## START Given records
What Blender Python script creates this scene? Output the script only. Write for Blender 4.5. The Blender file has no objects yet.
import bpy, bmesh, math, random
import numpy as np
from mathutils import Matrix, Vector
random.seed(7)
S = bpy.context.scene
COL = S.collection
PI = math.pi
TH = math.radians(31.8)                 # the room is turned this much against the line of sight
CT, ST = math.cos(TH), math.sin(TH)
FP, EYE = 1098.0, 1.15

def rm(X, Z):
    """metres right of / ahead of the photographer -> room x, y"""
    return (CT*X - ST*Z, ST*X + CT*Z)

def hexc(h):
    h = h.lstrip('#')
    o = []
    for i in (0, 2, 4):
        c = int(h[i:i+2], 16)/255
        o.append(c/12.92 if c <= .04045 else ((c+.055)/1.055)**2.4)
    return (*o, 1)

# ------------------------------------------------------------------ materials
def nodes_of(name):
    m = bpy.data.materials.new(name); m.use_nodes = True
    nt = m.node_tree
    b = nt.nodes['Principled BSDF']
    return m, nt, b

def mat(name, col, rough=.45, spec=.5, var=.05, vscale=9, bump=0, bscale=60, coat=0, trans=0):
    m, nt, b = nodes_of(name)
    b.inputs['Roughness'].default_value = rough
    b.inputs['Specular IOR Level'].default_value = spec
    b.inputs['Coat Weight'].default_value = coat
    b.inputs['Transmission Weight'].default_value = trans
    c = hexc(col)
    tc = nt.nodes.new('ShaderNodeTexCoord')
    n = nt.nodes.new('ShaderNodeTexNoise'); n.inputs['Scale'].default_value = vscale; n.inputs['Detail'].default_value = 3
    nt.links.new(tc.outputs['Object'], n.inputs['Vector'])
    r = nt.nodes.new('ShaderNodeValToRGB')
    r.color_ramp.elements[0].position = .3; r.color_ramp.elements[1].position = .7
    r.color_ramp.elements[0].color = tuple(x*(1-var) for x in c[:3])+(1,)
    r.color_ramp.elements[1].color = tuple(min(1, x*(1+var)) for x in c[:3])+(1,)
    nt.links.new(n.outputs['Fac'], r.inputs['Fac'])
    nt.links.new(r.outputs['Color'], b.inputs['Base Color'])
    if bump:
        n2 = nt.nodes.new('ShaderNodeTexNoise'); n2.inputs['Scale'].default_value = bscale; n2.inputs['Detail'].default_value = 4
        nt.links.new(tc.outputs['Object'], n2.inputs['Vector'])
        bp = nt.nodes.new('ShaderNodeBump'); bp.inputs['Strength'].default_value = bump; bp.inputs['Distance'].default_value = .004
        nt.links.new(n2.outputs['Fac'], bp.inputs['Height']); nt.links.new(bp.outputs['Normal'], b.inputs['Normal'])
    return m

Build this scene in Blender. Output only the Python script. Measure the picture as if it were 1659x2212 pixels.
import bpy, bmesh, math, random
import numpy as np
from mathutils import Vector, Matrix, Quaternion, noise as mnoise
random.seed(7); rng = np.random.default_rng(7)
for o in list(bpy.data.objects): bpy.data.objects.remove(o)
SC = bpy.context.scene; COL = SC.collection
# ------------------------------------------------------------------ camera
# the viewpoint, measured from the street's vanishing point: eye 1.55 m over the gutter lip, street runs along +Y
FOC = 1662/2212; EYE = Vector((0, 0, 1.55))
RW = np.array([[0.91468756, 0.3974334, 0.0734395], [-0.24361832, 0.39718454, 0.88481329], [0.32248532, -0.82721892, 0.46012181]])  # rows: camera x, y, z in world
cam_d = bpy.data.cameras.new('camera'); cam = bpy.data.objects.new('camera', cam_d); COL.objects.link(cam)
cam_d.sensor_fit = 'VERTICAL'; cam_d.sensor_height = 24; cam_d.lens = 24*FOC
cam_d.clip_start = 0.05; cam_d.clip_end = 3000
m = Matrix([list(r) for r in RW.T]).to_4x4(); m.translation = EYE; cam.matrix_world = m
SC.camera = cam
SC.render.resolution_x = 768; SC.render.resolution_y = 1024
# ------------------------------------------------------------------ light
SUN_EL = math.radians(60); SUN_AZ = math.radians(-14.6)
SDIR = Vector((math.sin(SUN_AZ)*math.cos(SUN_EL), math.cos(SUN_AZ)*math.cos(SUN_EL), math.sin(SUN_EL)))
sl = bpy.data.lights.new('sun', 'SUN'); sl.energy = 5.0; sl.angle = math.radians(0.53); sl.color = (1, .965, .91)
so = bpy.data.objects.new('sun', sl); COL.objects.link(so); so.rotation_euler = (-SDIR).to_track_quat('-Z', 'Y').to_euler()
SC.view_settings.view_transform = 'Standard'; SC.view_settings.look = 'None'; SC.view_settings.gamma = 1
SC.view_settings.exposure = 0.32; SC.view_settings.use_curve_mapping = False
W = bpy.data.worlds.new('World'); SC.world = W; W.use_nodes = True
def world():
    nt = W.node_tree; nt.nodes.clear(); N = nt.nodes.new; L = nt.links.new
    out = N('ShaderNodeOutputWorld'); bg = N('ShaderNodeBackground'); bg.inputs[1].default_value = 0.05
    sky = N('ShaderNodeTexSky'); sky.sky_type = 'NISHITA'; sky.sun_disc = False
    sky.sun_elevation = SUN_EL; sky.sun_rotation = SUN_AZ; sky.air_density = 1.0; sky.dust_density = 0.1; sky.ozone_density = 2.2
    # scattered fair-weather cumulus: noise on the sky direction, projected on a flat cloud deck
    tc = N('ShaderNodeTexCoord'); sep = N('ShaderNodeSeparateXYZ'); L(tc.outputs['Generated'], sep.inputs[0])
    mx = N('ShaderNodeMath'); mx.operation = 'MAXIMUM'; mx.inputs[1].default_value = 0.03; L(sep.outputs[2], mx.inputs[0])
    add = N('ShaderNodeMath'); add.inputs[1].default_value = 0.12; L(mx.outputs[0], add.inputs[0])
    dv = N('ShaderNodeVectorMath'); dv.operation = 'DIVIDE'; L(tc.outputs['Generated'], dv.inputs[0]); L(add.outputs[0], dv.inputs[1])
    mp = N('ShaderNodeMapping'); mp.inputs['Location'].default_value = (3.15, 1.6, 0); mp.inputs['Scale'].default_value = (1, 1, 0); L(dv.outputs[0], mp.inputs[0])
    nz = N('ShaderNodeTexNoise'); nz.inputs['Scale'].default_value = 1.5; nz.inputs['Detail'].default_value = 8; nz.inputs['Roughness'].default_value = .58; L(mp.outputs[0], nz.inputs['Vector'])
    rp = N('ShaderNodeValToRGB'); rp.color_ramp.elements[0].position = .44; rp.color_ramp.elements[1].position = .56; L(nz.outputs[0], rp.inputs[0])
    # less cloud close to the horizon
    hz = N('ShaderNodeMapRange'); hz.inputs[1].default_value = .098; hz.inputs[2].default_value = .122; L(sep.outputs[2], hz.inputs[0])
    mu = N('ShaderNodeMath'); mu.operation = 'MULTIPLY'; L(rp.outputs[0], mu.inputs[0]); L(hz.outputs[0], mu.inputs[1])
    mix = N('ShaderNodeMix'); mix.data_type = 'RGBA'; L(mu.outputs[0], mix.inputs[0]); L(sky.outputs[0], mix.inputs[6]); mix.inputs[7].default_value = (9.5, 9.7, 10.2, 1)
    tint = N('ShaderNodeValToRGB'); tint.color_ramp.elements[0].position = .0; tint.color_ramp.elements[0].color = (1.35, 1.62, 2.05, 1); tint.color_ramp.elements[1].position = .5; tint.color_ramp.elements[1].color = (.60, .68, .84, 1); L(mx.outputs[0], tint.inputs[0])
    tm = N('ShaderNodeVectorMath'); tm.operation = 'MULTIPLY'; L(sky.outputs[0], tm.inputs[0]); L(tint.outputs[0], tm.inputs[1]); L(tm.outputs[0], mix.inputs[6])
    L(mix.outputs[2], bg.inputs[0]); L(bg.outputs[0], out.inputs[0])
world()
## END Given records
- Set problem -
Write out every entry above, word for word.

- Solution to this problem -
What Blender Python script creates this scene? Output the script only. Write for Blender 4.5. The Blender file has no objects yet.
import bpy, bmesh, math, random
import numpy as np
from mathutils import Matrix, Vector
random.seed(7)
S = bpy.context.scene
COL = S.collection
PI = math.pi
TH = math.radians(31.8)                 # the room is turned this much against the line of sight
CT, ST = math.cos(TH), math.sin(TH)
FP, EYE = 1098.0, 1.15

def rm(X, Z):
    """metres right of / ahead of the photographer -> room x, y"""
    return (CT*X - ST*Z, ST*X + CT*Z)

def hexc(h):
    h = h.lstrip('#')
    o = []
    for i in (0, 2, 4):
        c = int(h[i:i+2], 16)/255
        o.append(c/12.92 if c <= .04045 else ((c+.055)/1.055)**2.4)
    return (*o, 1)

# ------------------------------------------------------------------ materials
def nodes_of(name):
    m = bpy.data.materials.new(name); m.use_nodes = True
    nt = m.node_tree
    b = nt.nodes['Principled BSDF']
    return m, nt, b

def mat(name, col, rough=.45, spec=.5, var=.05, vscale=9, bump=0, bscale=60, coat=0, trans=0):
    m, nt, b = nodes_of(name)
    b.inputs['Roughness'].default_value = rough
    b.inputs['Specular IOR Level'].default_value = spec
    b.inputs['Coat Weight'].default_value = coat
    b.inputs['Transmission Weight'].default_value = trans
    c = hexc(col)
    tc = nt.nodes.new('ShaderNodeTexCoord')
    n = nt.nodes.new('ShaderNodeTexNoise'); n.inputs['Scale'].default_value = vscale; n.inputs['Detail'].default_value = 3
    nt.links.new(tc.outputs['Object'], n.inputs['Vector'])
    r = nt.nodes.new('ShaderNodeValToRGB')
    r.color_ramp.elements[0].position = .3; r.color_ramp.elements[1].position = .7
    r.color_ramp.elements[0].color = tuple(x*(1-var) for x in c[:3])+(1,)
    r.color_ramp.elements[1].color = tuple(min(1, x*(1+var)) for x in c[:3])+(1,)
    nt.links.new(n.outputs['Fac'], r.inputs['Fac'])
    nt.links.new(r.outputs['Color'], b.inputs['Base Color'])
    if bump:
        n2 = nt.nodes.new('ShaderNodeTexNoise'); n2.inputs['Scale'].default_value = bscale; n2.inputs['Detail'].default_value = 4
        nt.links.new(tc.outputs['Object'], n2.inputs['Vector'])
        bp = nt.nodes.new('ShaderNodeBump'); bp.inputs['Strength'].default_value = bump; bp.inputs['Distance'].default_value = .004
        nt.links.new(n2.outputs['Fac'], bp.inputs['Height']); nt.links.new(bp.outputs['Normal'], b.inputs['Normal'])
    return m

Build this scene in Blender. Output only the Python script. Measure the picture as if it were 1659x2212 pixels.
import bpy, bmesh, math, random
import numpy as np
from mathutils import Vector, Matrix, Quaternion, noise as mnoise
random.seed(7); rng = np.random.default_rng(7)
for o in list(bpy.data.objects): bpy.data.objects.remove(o)
SC = bpy.context.scene; COL = SC.collection
# ------------------------------------------------------------------ camera
# the viewpoint, measured from the street's vanishing point: eye 1.55 m over the gutter lip, street runs along +Y
FOC = 1662/2212; EYE = Vector((0, 0, 1.55))
RW = np.array([[0.91468756, 0.3974334, 0.0734395], [-0.24361832, 0.39718454, 0.88481329], [0.32248532, -0.82721892, 0.46012181]])  # rows: camera x, y, z in world
cam_d = bpy.data.cameras.new('camera'); cam = bpy.data.objects.new('camera', cam_d); COL.objects.link(cam)
cam_d.sensor_fit = 'VERTICAL'; cam_d.sensor_height = 24; cam_d.lens = 24*FOC
cam_d.clip_start = 0.05; cam_d.clip_end = 3000
m = Matrix([list(r) for r in RW.T]).to_4x4(); m.translation = EYE; cam.matrix_world = m
SC.camera = cam
SC.render.resolution_x = 768; SC.render.resolution_y = 1024
# ------------------------------------------------------------------ light
SUN_EL = math.radians(60); SUN_AZ = math.radians(-14.6)
SDIR = Vector((math.sin(SUN_AZ)*math.cos(SUN_EL), math.cos(SUN_AZ)*math.cos(SUN_EL), math.sin(SUN_EL)))
sl = bpy.data.lights.new('sun', 'SUN'); sl.energy = 5.0; sl.angle = math.radians(0.53); sl.color = (1, .965, .91)
so = bpy.data.objects.new('sun', sl); COL.objects.link(so); so.rotation_euler = (-SDIR).to_track_quat('-Z', 'Y').to_euler()
SC.view_settings.view_transform = 'Standard'; SC.view_settings.look = 'None'; SC.view_settings.gamma = 1
SC.view_settings.exposure = 0.32; SC.view_settings.use_curve_mapping = False
W = bpy.data.worlds.new('World'); SC.world = W; W.use_nodes = True
def world():
    nt = W.node_tree; nt.nodes.clear(); N = nt.nodes.new; L = nt.links.new
    out = N('ShaderNodeOutputWorld'); bg = N('ShaderNodeBackground'); bg.inputs[1].default_value = 0.05
    sky = N('ShaderNodeTexSky'); sky.sky_type = 'NISHITA'; sky.sun_disc = False
    sky.sun_elevation = SUN_EL; sky.sun_rotation = SUN_AZ; sky.air_density = 1.0; sky.dust_density = 0.1; sky.ozone_density = 2.2
    # scattered fair-weather cumulus: noise on the sky direction, projected on a flat cloud deck
    tc = N('ShaderNodeTexCoord'); sep = N('ShaderNodeSeparateXYZ'); L(tc.outputs['Generated'], sep.inputs[0])
    mx = N('ShaderNodeMath'); mx.operation = 'MAXIMUM'; mx.inputs[1].default_value = 0.03; L(sep.outputs[2], mx.inputs[0])
    add = N('ShaderNodeMath'); add.inputs[1].default_value = 0.12; L(mx.outputs[0], add.inputs[0])
    dv = N('ShaderNodeVectorMath'); dv.operation = 'DIVIDE'; L(tc.outputs['Generated'], dv.inputs[0]); L(add.outputs[0], dv.inputs[1])
    mp = N('ShaderNodeMapping'); mp.inputs['Location'].default_value = (3.15, 1.6, 0); mp.inputs['Scale'].default_value = (1, 1, 0); L(dv.outputs[0], mp.inputs[0])
    nz = N('ShaderNodeTexNoise'); nz.inputs['Scale'].default_value = 1.5; nz.inputs['Detail'].default_value = 8; nz.inputs['Roughness'].default_value = .58; L(mp.outputs[0], nz.inputs['Vector'])
    rp = N('ShaderNodeValToRGB'); rp.color_ramp.elements[0].position = .44; rp.color_ramp.elements[1].position = .56; L(nz.outputs[0], rp.inputs[0])
    # less cloud close to the horizon
    hz = N('ShaderNodeMapRange'); hz.inputs[1].default_value = .098; hz.inputs[2].default_value = .122; L(sep.outputs[2], hz.inputs[0])
    mu = N('ShaderNodeMath'); mu.operation = 'MULTIPLY'; L(rp.outputs[0], mu.inputs[0]); L(hz.outputs[0], mu.inputs[1])
    mix = N('ShaderNodeMix'); mix.data_type = 'RGBA'; L(mu.outputs[0], mix.inputs[0]); L(sky.outputs[0], mix.inputs[6]); mix.inputs[7].default_value = (9.5, 9.7, 10.2, 1)
    tint = N('ShaderNodeValToRGB'); tint.color_ramp.elements[0].position = .0; tint.color_ramp.elements[0].color = (1.35, 1.62, 2.05, 1); tint.color_ramp.elements[1].position = .5; tint.color_ramp.elements[1].color = (.60, .68, .84, 1); L(mx.outputs[0], tint.inputs[0])
    tm = N('ShaderNodeVectorMath'); tm.operation = 'MULTIPLY'; L(sky.outputs[0], tm.inputs[0]); L(tint.outputs[0], tm.inputs[1]); L(tm.outputs[0], mix.inputs[6])
    L(mix.outputs[2], bg.inputs[0]); L(bg.outputs[0], out.inputs[0])
world()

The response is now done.